What courage it must have taken to set out on the journey, bearing gifts that spoke more truth than they even imagined:  gold for the king, frankincense and myrrh for a priestly burial.

Of course, they stop in the capital city to meet King Herod, who in this story represents governments as they tend to be:  frightened, narcissistic, terrified of losing power or face, determined to silence dissent, lying in public to get what they want in private. Herod shakes their hand, looks right into their eyes and says, “Come and tell me where he is so that I can worship him, too.” Yet they don’t.  Matthew tells us that “they returned to their own country by another road.”

This has to be one of the most evocative, powerful verses in the Bible. Having come face to face with the child; having seen God, glimpsing the world as God intends, offering themselves to it, they can never travel in the same way again.  Fully aware that Herod stands just to the side of the next intersection, they lift up their brocade and flowing robes, kick their heels, maybe even tip their crowns, and turn the other way. Their religion is now this ongoing and eternal turn from darkness into light; their journey home on a different road.

I’ll admit it.  I cried during parts of Mary Poppins.  It might have been because it was New Year’s Day and I had been up late.  It might have been because I was still exhausted from Christmas and travel and eating and drinking too much.  It might have just been nostalgia.

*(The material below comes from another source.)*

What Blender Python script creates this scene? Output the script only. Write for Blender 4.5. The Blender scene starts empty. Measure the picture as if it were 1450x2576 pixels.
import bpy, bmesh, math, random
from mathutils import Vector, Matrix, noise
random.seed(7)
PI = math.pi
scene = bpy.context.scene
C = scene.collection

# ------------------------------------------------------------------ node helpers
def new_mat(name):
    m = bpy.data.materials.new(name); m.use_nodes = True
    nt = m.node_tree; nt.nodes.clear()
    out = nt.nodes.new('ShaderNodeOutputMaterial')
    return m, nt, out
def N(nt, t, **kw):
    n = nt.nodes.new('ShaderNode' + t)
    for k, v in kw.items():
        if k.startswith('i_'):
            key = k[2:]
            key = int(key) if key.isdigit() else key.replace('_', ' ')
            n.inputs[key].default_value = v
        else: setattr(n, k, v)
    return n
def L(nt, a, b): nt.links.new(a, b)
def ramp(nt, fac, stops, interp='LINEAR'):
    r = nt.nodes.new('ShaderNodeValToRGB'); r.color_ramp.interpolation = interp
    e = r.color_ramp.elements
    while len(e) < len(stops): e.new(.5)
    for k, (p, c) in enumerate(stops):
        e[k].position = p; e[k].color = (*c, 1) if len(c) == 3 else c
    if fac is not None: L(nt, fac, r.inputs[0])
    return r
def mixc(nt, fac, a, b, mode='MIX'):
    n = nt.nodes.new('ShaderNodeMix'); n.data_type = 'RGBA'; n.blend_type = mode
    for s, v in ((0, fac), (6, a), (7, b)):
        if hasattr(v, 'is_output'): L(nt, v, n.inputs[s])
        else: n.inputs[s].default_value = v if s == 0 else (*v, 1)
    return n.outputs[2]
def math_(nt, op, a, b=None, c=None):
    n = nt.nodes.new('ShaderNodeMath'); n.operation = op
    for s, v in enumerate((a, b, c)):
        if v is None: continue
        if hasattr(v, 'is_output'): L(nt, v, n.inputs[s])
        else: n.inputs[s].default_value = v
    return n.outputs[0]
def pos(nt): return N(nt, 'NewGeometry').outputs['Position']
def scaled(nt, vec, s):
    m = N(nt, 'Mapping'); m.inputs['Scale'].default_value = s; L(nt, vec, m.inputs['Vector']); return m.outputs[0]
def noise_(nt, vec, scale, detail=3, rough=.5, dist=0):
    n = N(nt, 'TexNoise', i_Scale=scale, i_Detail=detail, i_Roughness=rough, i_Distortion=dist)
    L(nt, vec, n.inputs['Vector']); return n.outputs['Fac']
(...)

It might have been because Jack’s kick in the dark, after the big dance number, represents the world I want to live in; the world I yearn to give my life to.  It represents what we try to do as the church.  It’s our hope that there is something going on worth offering our lives for.  There is love that is at work that is greater than our fear or our failure. For the last twelve days, we’ve been nurturing this tender and joyful memory that there is, indeed, another road. After all our celebrations, we head into January, into all that we face in 2019, into a prolonged government shutdown that makes listening to the news like a stop at the palace in Jerusalem, not overcome by it all but convinced that there is light and a community of magi journeying home by a different road.

Maybe we haven’t seen it with our own spiritual eyes, but the person sitting just behind us has. There are those among us who have wisdom enough to follow the star light.  Truth be told, each of us has the star light.  We carry it in our souls, in the depth of our being.  Maybe you’ve seen that billboard, “Wise Men Still Seek Him.”  Along with being sexist, it’s just wrong. We don’t have to go find it.  We have it.  Christ is God’s gift embedded in human life. Wisdom is simply trusting that, if we could see past our cloudiness, we would behold a star coming to rest over the place where we live.

The future isn’t decided by all the forces of darkness or death.  This afternoon isn’t even decided by the forces of darkness and death. Our books aren’t finally written.  Our journeys aren’t finished.  The musical number isn’t over. There’s another way to do all this—to walk this road; another way to live in the face of all our Herod’s, whether we interpret his character politically, emotionally, physically, or spiritually.

Maybe the truth looks like a kick, or a shrug, or wink, or a hug, or a taste, or a splash, or a moment of treasured grace when we did not deserve it. It’s the intake of breath as we make a different turn on the road.  In the end, it’s not finally up to me, or you, or church leaders, or a political party, or even our favorite advocacy organization.

It’s up to God.  From the very beginning of time, this creation has been constructed to move light into darkness.  Stars arise that lead us forward, not into just darkness, but into new creation.  Even dying, extinction, in the care of God, gives birth to something new. Light comes; light returns; healing and justice are woven into the fabric of the universe.  It bends down that road.

And the joy, God’s wisdom, Sophia, Christ, like Jack in Mary Poppins, winks, and dances off with the invitation, “Won’t you trip a little light fantastic, with me.”